Report calls on priests to confess to collaborating with Communists

Published by

Warsaw
Poland’s Roman Catholic bishops have published a report about their church’s infiltration by the secret police under communist rule, calling on priests who were informers to confess their guilt but also warning against “condemnation and revenge.”  

“Collaborating with the church’s enemies is a public sin,” said the Warsaw-based Bishops Conference. “We do not, however, intend to condemn or name anyone, only to recall principles which are binding always and everywhere on everyone who believes in Christ and belongs to his church.”

Meanwhile, in Romania, another European nation subject to communist rule after the Second World War, President Traian Basescu said he would support the opening of secret police files on his country’s Orthodox clergy. This followed calls by the government minister for culture and religious affairs, Adrian Iorgulescu, for the public naming of collaborators from the church.   

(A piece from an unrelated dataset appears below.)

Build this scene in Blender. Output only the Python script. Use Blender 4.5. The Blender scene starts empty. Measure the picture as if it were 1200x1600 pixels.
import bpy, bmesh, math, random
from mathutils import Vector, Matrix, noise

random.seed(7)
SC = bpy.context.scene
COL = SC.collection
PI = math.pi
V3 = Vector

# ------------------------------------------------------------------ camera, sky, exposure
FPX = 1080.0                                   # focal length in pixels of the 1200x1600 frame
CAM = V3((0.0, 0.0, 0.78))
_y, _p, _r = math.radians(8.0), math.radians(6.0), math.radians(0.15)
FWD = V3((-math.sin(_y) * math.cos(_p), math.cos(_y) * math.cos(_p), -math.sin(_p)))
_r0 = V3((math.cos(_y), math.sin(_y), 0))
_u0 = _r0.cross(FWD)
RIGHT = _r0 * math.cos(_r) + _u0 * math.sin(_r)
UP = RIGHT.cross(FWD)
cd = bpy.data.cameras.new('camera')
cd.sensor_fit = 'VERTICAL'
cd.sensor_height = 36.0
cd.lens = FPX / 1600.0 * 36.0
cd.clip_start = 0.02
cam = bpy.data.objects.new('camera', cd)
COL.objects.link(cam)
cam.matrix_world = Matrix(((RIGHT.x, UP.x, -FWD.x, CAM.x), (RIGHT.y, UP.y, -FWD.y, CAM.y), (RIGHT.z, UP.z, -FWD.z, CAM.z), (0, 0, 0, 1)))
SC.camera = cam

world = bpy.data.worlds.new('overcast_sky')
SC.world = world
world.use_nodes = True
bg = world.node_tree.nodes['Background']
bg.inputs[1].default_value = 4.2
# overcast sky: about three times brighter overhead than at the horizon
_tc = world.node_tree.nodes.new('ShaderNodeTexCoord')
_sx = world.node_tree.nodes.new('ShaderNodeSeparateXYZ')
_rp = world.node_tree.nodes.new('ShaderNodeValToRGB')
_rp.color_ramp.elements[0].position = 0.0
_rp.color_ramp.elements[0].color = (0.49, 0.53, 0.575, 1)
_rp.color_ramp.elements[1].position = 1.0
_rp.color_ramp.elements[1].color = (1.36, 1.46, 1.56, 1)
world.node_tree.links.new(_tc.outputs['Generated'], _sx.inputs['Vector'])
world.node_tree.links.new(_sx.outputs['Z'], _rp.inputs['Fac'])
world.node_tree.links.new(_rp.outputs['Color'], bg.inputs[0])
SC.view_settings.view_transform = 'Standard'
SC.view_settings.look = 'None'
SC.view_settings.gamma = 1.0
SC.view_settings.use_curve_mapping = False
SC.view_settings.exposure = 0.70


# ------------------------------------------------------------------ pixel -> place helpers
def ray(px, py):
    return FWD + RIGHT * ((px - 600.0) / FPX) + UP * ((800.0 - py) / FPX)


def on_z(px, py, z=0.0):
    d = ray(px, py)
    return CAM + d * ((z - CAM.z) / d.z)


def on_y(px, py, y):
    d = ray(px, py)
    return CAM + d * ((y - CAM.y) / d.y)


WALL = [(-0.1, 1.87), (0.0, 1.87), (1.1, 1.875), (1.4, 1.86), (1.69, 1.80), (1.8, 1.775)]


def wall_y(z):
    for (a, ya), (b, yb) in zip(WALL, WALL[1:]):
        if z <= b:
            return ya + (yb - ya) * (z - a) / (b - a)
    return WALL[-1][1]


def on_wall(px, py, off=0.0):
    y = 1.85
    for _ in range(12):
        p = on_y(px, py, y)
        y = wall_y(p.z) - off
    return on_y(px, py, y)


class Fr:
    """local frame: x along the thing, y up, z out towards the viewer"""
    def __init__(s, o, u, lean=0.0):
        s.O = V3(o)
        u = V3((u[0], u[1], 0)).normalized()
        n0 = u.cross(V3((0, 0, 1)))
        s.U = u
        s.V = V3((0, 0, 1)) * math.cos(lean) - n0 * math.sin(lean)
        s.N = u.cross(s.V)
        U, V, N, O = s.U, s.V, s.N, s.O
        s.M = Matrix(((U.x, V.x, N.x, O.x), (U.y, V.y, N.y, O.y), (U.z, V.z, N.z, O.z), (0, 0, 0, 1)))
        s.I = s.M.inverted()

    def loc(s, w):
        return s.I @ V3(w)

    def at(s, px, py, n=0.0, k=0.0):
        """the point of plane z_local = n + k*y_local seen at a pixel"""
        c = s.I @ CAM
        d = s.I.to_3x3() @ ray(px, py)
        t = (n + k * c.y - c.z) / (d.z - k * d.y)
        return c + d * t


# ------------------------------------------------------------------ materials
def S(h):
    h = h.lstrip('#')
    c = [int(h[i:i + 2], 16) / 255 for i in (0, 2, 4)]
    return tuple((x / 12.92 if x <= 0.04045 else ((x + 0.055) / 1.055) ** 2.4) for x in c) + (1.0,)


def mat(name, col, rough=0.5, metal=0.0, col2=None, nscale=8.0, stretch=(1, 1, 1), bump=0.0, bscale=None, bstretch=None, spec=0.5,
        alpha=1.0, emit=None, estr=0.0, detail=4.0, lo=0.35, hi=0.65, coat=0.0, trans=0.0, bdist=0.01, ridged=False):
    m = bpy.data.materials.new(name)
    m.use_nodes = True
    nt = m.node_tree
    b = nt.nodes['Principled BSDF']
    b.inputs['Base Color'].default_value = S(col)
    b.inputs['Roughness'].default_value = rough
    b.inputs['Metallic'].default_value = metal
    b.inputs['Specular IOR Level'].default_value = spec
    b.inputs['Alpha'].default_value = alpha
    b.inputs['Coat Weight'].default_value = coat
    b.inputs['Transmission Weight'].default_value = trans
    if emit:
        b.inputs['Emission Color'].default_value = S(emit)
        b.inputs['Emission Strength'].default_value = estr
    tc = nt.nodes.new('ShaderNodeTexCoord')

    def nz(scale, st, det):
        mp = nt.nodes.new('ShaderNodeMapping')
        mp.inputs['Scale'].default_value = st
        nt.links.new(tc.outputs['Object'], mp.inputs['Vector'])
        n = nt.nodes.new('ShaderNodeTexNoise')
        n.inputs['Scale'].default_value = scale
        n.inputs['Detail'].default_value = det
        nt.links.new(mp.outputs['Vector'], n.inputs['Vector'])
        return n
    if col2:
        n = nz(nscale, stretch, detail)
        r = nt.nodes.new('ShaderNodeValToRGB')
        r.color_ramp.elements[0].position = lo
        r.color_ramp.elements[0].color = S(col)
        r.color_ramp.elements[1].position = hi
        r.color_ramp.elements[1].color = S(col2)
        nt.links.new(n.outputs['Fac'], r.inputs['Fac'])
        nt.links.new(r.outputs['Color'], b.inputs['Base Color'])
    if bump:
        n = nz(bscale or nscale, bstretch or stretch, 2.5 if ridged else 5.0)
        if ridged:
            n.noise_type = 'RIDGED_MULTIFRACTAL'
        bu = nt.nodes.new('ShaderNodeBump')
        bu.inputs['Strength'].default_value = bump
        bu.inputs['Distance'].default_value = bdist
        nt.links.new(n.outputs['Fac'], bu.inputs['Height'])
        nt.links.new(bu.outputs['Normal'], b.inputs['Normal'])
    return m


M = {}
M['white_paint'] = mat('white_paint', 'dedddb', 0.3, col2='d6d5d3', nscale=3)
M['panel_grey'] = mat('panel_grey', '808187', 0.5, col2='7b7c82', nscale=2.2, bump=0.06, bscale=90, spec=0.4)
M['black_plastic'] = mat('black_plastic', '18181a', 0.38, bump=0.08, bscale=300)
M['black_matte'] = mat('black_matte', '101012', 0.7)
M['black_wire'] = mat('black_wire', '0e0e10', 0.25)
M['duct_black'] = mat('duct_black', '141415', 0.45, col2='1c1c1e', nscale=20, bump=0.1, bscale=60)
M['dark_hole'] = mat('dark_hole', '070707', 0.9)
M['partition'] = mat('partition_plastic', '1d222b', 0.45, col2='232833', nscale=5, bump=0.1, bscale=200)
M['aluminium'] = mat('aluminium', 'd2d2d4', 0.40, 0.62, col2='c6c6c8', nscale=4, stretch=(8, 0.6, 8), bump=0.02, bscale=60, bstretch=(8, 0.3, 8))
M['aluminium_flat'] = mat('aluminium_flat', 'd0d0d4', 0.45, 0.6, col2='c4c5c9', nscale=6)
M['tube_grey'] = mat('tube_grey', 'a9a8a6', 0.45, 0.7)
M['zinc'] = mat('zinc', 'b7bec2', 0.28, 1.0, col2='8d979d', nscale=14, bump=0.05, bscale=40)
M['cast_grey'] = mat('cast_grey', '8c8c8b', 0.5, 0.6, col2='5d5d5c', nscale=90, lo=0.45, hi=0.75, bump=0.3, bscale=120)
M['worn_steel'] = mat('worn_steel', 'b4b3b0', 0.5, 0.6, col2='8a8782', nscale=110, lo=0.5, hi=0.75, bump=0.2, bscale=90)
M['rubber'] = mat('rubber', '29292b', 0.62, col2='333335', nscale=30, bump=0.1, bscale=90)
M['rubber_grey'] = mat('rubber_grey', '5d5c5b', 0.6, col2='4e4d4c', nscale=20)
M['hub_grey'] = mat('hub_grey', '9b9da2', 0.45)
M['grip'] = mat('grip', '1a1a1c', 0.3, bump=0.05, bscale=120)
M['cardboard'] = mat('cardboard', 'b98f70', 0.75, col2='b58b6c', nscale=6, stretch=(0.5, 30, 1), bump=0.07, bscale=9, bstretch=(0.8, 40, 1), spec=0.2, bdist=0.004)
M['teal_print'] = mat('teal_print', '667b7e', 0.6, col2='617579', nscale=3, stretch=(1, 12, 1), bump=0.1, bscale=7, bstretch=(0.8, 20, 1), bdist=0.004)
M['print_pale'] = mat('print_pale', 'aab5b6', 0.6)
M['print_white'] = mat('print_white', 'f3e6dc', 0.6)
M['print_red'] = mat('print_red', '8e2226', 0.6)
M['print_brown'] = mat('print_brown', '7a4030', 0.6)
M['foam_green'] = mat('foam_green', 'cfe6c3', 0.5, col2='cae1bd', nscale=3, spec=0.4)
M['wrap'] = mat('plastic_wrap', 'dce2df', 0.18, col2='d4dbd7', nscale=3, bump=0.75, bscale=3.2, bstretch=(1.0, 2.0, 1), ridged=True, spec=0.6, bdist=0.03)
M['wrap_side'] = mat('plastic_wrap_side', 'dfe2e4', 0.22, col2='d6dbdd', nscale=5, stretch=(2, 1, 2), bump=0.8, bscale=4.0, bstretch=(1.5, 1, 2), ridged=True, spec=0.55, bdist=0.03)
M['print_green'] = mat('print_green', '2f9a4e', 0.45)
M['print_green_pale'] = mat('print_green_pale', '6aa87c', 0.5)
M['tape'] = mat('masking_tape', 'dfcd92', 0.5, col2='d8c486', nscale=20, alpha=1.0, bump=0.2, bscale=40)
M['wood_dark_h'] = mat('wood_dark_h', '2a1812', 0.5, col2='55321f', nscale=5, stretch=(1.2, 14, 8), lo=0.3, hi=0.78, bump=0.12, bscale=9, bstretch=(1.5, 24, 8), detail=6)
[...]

A spokesperson for the Romanian Orthodox Church’s Bucharest patriarchate told the Agence France-Presse news agency his church had already admitted its infiltration by communist agents and was not against “the opening of archives dealing with priests.”

The 3,000-word Polish report noted that a clear majority of Catholic clergy had proved “worthy servants of Christ,” in some cases paying with their lives under communist rule, which lasted in Poland from 1947 to 1989.

Presenting the report, the Archbishop of Krakow, Cardinal Stanislaw Dziwisz, former personal secretary to Pope John Paul II, said he believed it would be better if incriminated priests also resigned their posts and retired from public life.